** AIM OF THE EXERCISE **
Reproduce all the lines exactly as they stand, apart from the pictures.
** Start of SOURCE EXCERPT **
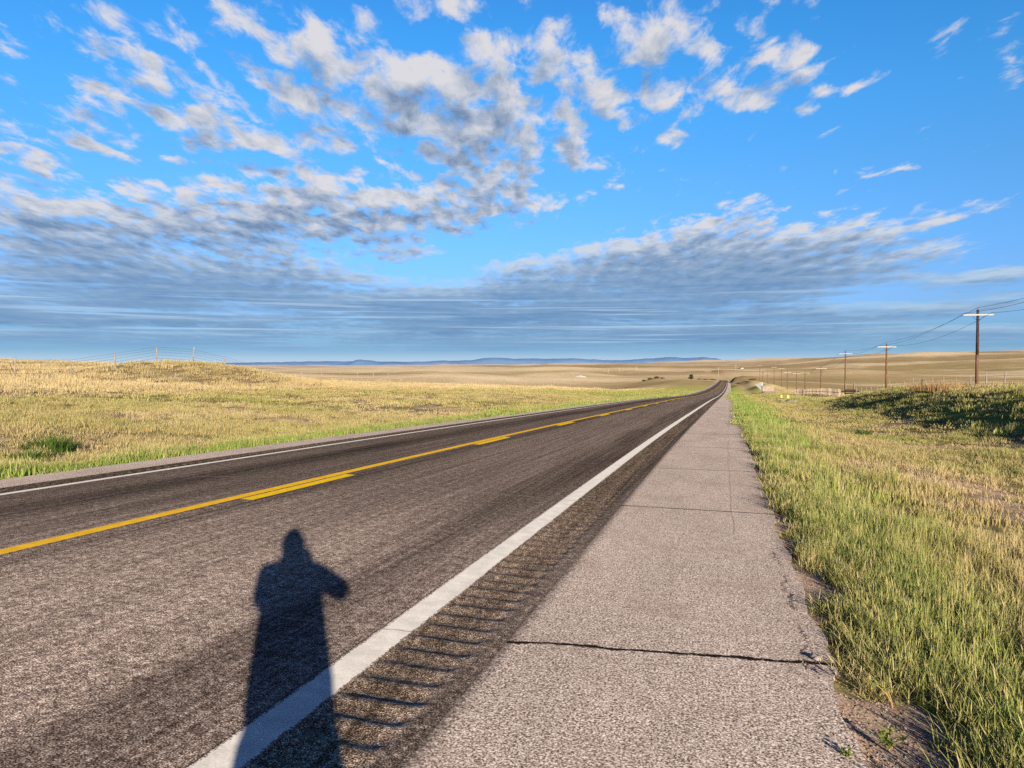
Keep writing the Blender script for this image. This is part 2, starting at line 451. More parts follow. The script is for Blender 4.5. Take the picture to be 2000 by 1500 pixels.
# ravelled edge crack and thin lengthwise crack
jag = nt.math('SUBTRACT', nt.noise(uv, 2.6, 5, .7), .5); jf = nt.math('SUBTRACT', nt.noise(uv, 22, 3, .6), .5)
e1 = nt.math('ADD', nt.math('ADD', t, nt.math('MULTIPLY', jag, .30)), nt.math('MULTIPLY', jf, .10))
m1 = nt.math('MULTIPLY', nt.mr(nt.math('ABSOLUTE', nt.math('SUBTRACT', e1, .47)), .002, .011, .9, 0.0), nt.mr(nt.noise(nt.comb(0.0, s, 0.0), 2.2, 2), .42, .52))
m1 = nt.math('MULTIPLY', m1, nt.math('MULTIPLY', nt.math('LESS_THAN', s, 7.3), nt.math('GREATER_THAN', s, 4.3)))
e2 = nt.math('ADD', t, nt.math('MULTIPLY', nt.math('SUBTRACT', stretch_noise(nt, t, s, .4, .25, 3), .5), .25))
m2 = nt.math('MULTIPLY', nt.mr(nt.math('ABSOLUTE', nt.math('SUBTRACT', e2, .12)), .003, .010, .32, 0.0), nt.math('GREATER_THAN', s, 8.0))
cm = nt.math('MAXIMUM', cm, nt.math('MAXIMUM', m1, m2))
col = nt.mix(cm, col, (.022, .018, .017, 1))
h = nt.math('SUBTRACT', f, nt.math('MULTIPLY', cm, 1.5))
finish(nt, col, rough_normal(nt, h, .6, .012, 1.0), .95, .0)

def paint_mat(name, c, wear, half, tc):
    m, nt = new_mat(name)
    uv, t, s = uv_ts(nt)
    ac, f = asphalt_color(nt, uv, t, s)
    n1 = nt.noise(uv, 75, 3, .65); n2 = nt.noise(uv, 7, 4, .6)
    d = nt.math('ABSOLUTE', nt.math('SUBTRACT', t, tc))
    edge = nt.mr(d, half * .62, half * 1.02, 0.0, .42)
    th = nt.math('ADD', nt.math('ADD', wear, edge), nt.math('MULTIPLY', nt.math('SUBTRACT', n2, .5), .55))
    mask = nt.mr(nt.math('SUBTRACT', n1, th), -.05, .06)
    dirt = nt.mr(n2, .3, .75, .82, 1.06)
    pc = nt.vm('SCALE', nt.vm('MULTIPLY', (*c, ), nt.mix(nt.mr(n1, .3, .7), (.80, .78, .74, 1), (1, 1, 1, 1))), scale=dirt)
    cr = crack_mask(nt, t, s, [(q[0], q[1], -9.7, -1.2, .010, 1.4) for q in CRACKS[:4]])
    col = nt.mix(mask, ac, pc)
    col = nt.mix(nt.math('MULTIPLY', cr, .6), col, (.06, .05, .05, 1))
    finish(nt, col, rough_normal(nt, n1, .4, .008, .8), .8, .15)
    return m

# ------------------------------------------------------------------ pavement geometry
def y_samples(y0, y1, d0=.25, ratio=1.02):
    ys = [y0]; 
    while ys[-1] < y1:
        ys.append(ys[-1] + max(d0, abs(ys[-1]) * (ratio - 1)))
    ys[-1] = y1
    return np.array(ys)

def strip(name, ts, ys, mat, parent=None, lift=0.0, dz=None, skirt=True, wob=None):
    ts = np.asarray(ts, float); nt_, ny = len(ts), len(ys)
    Tt, Y = np.meshgrid(ts, ys)
    if wob is not None: Tt = wob(Tt, Y)
    X = Tt + xc(Y); Z = zr(Y) + crown(Tt) + lift
    if dz is not None: Z = Z + dz(Tt, Y)
    V = np.stack([X, Y, Z], -1).reshape(-1, 3)
    idx = np.arange(nt_ * ny).reshape(ny, nt_)
    Fq = np.stack([idx[:-1, :-1], idx[:-1, 1:], idx[1:, 1:], idx[1:, :-1]], -1).reshape(-1, 4)
    TS = np.stack([Tt, Y], -1).reshape(-1, 2)
    if skirt:
        n0 = len(V); cols = (idx[:, 0], idx[:, -1])
        for q, ci in enumerate(cols):
            W0 = V[ci].copy(); b0 = len(V); V = np.concatenate([V, W0]); TS = np.concatenate([TS, TS[ci]])
            W = W0.copy(); W[:, 2] -= .25 + .002 * np.maximum(W[:, 1], 0)
            W[:, 0] += (-.05 if q == 0 else .05)
            base = len(V); V = np.concatenate([V, W]); TS = np.concatenate([TS, TS[ci]])
            k = np.arange(ny - 1)
            a, b, c, d = b0 + k, b0 + k + 1, base + k + 1, base + k
            Fq = np.concatenate([Fq, np.stack([a, b, c, d] if q == 0 else [a, d, c, b], -1)])
    m = bpy.data.meshes.new(name)
    m.vertices.add(len(V)); m.vertices.foreach_set('co', V.astype(np.float32).ravel())
    m.loops.add(Fq.size); m.loops.foreach_set('vertex_index', Fq.astype(np.int32).ravel())
    m.polygons.add(len(Fq)); m.polygons.foreach_set('loop_start', np.arange(0, Fq.size, 4, dtype=np.int32))
    m.update(calc_edges=True)
    uvl = m.uv_layers.new(name='ts'); uvl.data.foreach_set('uv', TS[Fq.ravel()].astype(np.float32).ravel())
    o = link(name, m, mat, parent, smooth=True)
    return o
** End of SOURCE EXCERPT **
** COMPLETE OUTPUT **
Keep writing the Blender script for this image. This is part 2, starting at line 451. More parts follow. The script is for Blender 4.5. Take the picture to be 2000 by 1500 pixels.
# ravelled edge crack and thin lengthwise crack
jag = nt.math('SUBTRACT', nt.noise(uv, 2.6, 5, .7), .5); jf = nt.math('SUBTRACT', nt.noise(uv, 22, 3, .6), .5)
e1 = nt.math('ADD', nt.math('ADD', t, nt.math('MULTIPLY', jag, .30)), nt.math('MULTIPLY', jf, .10))
m1 = nt.math('MULTIPLY', nt.mr(nt.math('ABSOLUTE', nt.math('SUBTRACT', e1, .47)), .002, .011, .9, 0.0), nt.mr(nt.noise(nt.comb(0.0, s, 0.0), 2.2, 2), .42, .52))
m1 = nt.math('MULTIPLY', m1, nt.math('MULTIPLY', nt.math('LESS_THAN', s, 7.3), nt.math('GREATER_THAN', s, 4.3)))
e2 = nt.math('ADD', t, nt.math('MULTIPLY', nt.math('SUBTRACT', stretch_noise(nt, t, s, .4, .25, 3), .5), .25))
m2 = nt.math('MULTIPLY', nt.mr(nt.math('ABSOLUTE', nt.math('SUBTRACT', e2, .12)), .003, .010, .32, 0.0), nt.math('GREATER_THAN', s, 8.0))
cm = nt.math('MAXIMUM', cm, nt.math('MAXIMUM', m1, m2))
col = nt.mix(cm, col, (.022, .018, .017, 1))
h = nt.math('SUBTRACT', f, nt.math('MULTIPLY', cm, 1.5))
finish(nt, col, rough_normal(nt, h, .6, .012, 1.0), .95, .0)

def paint_mat(name, c, wear, half, tc):
    m, nt = new_mat(name)
    uv, t, s = uv_ts(nt)
    ac, f = asphalt_color(nt, uv, t, s)
    n1 = nt.noise(uv, 75, 3, .65); n2 = nt.noise(uv, 7, 4, .6)
    d = nt.math('ABSOLUTE', nt.math('SUBTRACT', t, tc))
    edge = nt.mr(d, half * .62, half * 1.02, 0.0, .42)
    th = nt.math('ADD', nt.math('ADD', wear, edge), nt.math('MULTIPLY', nt.math('SUBTRACT', n2, .5), .55))
    mask = nt.mr(nt.math('SUBTRACT', n1, th), -.05, .06)
    dirt = nt.mr(n2, .3, .75, .82, 1.06)
    pc = nt.vm('SCALE', nt.vm('MULTIPLY', (*c, ), nt.mix(nt.mr(n1, .3, .7), (.80, .78, .74, 1), (1, 1, 1, 1))), scale=dirt)
    cr = crack_mask(nt, t, s, [(q[0], q[1], -9.7, -1.2, .010, 1.4) for q in CRACKS[:4]])
    col = nt.mix(mask, ac, pc)
    col = nt.mix(nt.math('MULTIPLY', cr, .6), col, (.06, .05, .05, 1))
    finish(nt, col, rough_normal(nt, n1, .4, .008, .8), .8, .15)
    return m

# ------------------------------------------------------------------ pavement geometry
def y_samples(y0, y1, d0=.25, ratio=1.02):
    ys = [y0]; 
    while ys[-1] < y1:
        ys.append(ys[-1] + max(d0, abs(ys[-1]) * (ratio - 1)))
    ys[-1] = y1
    return np.array(ys)

def strip(name, ts, ys, mat, parent=None, lift=0.0, dz=None, skirt=True, wob=None):
    ts = np.asarray(ts, float); nt_, ny = len(ts), len(ys)
    Tt, Y = np.meshgrid(ts, ys)
    if wob is not None: Tt = wob(Tt, Y)
    X = Tt + xc(Y); Z = zr(Y) + crown(Tt) + lift
    if dz is not None: Z = Z + dz(Tt, Y)
    V = np.stack([X, Y, Z], -1).reshape(-1, 3)
    idx = np.arange(nt_ * ny).reshape(ny, nt_)
    Fq = np.stack([idx[:-1, :-1], idx[:-1, 1:], idx[1:, 1:], idx[1:, :-1]], -1).reshape(-1, 4)
    TS = np.stack([Tt, Y], -1).reshape(-1, 2)
    if skirt:
        n0 = len(V); cols = (idx[:, 0], idx[:, -1])
        for q, ci in enumerate(cols):
            W0 = V[ci].copy(); b0 = len(V); V = np.concatenate([V, W0]); TS = np.concatenate([TS, TS[ci]])
            W = W0.copy(); W[:, 2] -= .25 + .002 * np.maximum(W[:, 1], 0)
            W[:, 0] += (-.05 if q == 0 else .05)
            base = len(V); V = np.concatenate([V, W]); TS = np.concatenate([TS, TS[ci]])
            k = np.arange(ny - 1)
            a, b, c, d = b0 + k, b0 + k + 1, base + k + 1, base + k
            Fq = np.concatenate([Fq, np.stack([a, b, c, d] if q == 0 else [a, d, c, b], -1)])
    m = bpy.data.meshes.new(name)
    m.vertices.add(len(V)); m.vertices.foreach_set('co', V.astype(np.float32).ravel())
    m.loops.add(Fq.size); m.loops.foreach_set('vertex_index', Fq.astype(np.int32).ravel())
    m.polygons.add(len(Fq)); m.polygons.foreach_set('loop_start', np.arange(0, Fq.size, 4, dtype=np.int32))
    m.update(calc_edges=True)
    uvl = m.uv_layers.new(name='ts'); uvl.data.foreach_set('uv', TS[Fq.ravel()].astype(np.float32).ravel())
    o = link(name, m, mat, parent, smooth=True)
    return o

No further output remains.